In his 2012 book The Art of Procrastination, John Perry suggests that there is a lot of value in what we do when we are putting off important projects. In between getting to the project and now, a lot of the work that really matters gets done.
More rigidly, this amounts to something like: in order to get important things done, we invent a project to contain the space around them.
If you had an indefinite amount of time to putter around your computer and your coffee, there would be no structure to it, and, like empty space without a house, it would feel too vast and open to nestle down in. So you put a parameter around your time. You say, “by the end of the day, I must have accomplished half of A.” Now you have a boundary, a temporal home.
You can function inside a home. You know how to do that. Your space is between Now and “the end of the day,” and so you start to fill it. You check email, write that thank-you note, finally look up the address of the friend you had to buy a gift for after she moved away and now need to send it. You get busy on a whole slew of to-dos. John Perry is right. They are all important. Sometimes more important. Often, they are the food you need to do a fine job on the Project that’s waiting at time X.

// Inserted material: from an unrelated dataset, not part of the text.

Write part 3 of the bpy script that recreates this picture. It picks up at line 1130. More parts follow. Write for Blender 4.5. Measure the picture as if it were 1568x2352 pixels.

Most often, however, Project X is just an excuse. It may be large and important and it may even be something you need to do, but it exists most directly as a temporal parameter within which your other tasks feel comfortable being filled.
This is called my theory of Valence Procrastination. “Valence” for the outermost shell of an electron orbiting cloud.
Electrons fill the space around their atoms for the most part from innermost space to outermost, from close to the nucleus to farther out. In the slightly larger atoms, however, electrons begin to “leave room,” as they fill the shells. They will fill the outermost sphere of an energy level first and then fill in below.
In chemistry, this is taught an optimization of stability. In order to fill the bucket proper, you first need to define the bucket.
Perhaps something similar happens with human perception of time. In being most fndamentally a measure of change, time – space-time – is most certainly not linear. In treating it as linear, we follow lines that curve under our feet, like the paths of light rays that travel “straight” until their embedded space track bends with them.
Maybe spacetime, in being one single property and holding all non-entropic impurities like atoms and people, has only a few rules: same for valence shells and to-do lists, and we people have just been too busy or barbarous or hungry to notice.